In the May 1984 issue of Microsystems, /The Journal
for Advanced
Microcomputing/ (Vol 5, Num 5), there is a directory of S-100 products.
ABACUS Technology Systems, Inc is among the vendors listed, and on page
67 they have a 1/4 page ad for their PC11 product - right next to a
similar ad for the Lattice C compiler. This board features a T11 with
32KW of RAM, and runs RT-11 v5.0 with compatible I/O devices emulated
somehow by a CP/M program (presumably running on an 808x/Z80 card in the
same chassis).
Here's the full text of the ad:
[snip]
-----REPLY-----
Hi! It was on CCTALK mailing list the S-100 PDP-11 was discussed a few weeks ago by the
people here.
My offer to build a board still stands but it will take some effort of someone(s) who can
design the schematic and write the software for whatever free/open source software is
necessary.
As I recall, the project fizzled since the obstacles to overcome were simply too
enormous. That's a shame however if someone gets ambitious and wants to take this on
please let me know since I'll volunteer to make the PCB, get some prototypes, etc.

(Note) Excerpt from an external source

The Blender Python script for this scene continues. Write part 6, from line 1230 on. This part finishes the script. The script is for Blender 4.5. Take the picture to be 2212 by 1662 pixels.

Thanks and have a nice day!
Andrew Lynch
Putting a PDP11 on a S100 card using T11 is easy. Its a T11 32KW
(32kx16) of ram,small rom 1k for monitor),
and minimally two serial ports that are DL compatable and demuxing the
bus for the IO page to put on the s100
bus. There is no need to memory access on s100 as 32KW is the max
memory for that cpu without creating a
copy of the KT11 MMU. The only reason to put IO on the bus is for
peripherals but interrupts on S100 are not handled
in a way that is compatible with T11 (T11 when an interrupt request
comes in expects a 8bit vector on the low data bus
as a pointer to interrupt handlers similar to Z80 mode 2 but very
different timing).
The problem is the mass storage driver has to be created for at least
RT11OS. Porting CUBIX (6809 source)
may be possible as the PDP11 and 6809 are similar. To do any OS work a
PDP11 (real or SIM) is needed.
Of course the easy way to do that is get a DEC falcon card (SBC11) and a
Memory card and you have that and more.
Same for the F11 capu or J11. Board for Qbus exist, Qbus systems are
small and interesting in their own right
and S100 IO is very foreign compared to DEC standard hardware.
They only "build it" that would make any sense if any is putting a T11
on a single board with max ram, some rom (monitor),
DL compatable IO (basically UARTs) and a CF. That would run RT11 if
someone could create the disk driver and loading it
for the first time is covered by using a serial line and TU58(block
addressable tape) simulator or the real thing is on hand.
without the disk driver if the serial is truely DL compatable then the
board could run RT11 out of the box with the DD
driver (tu58 tape or an emulator of that).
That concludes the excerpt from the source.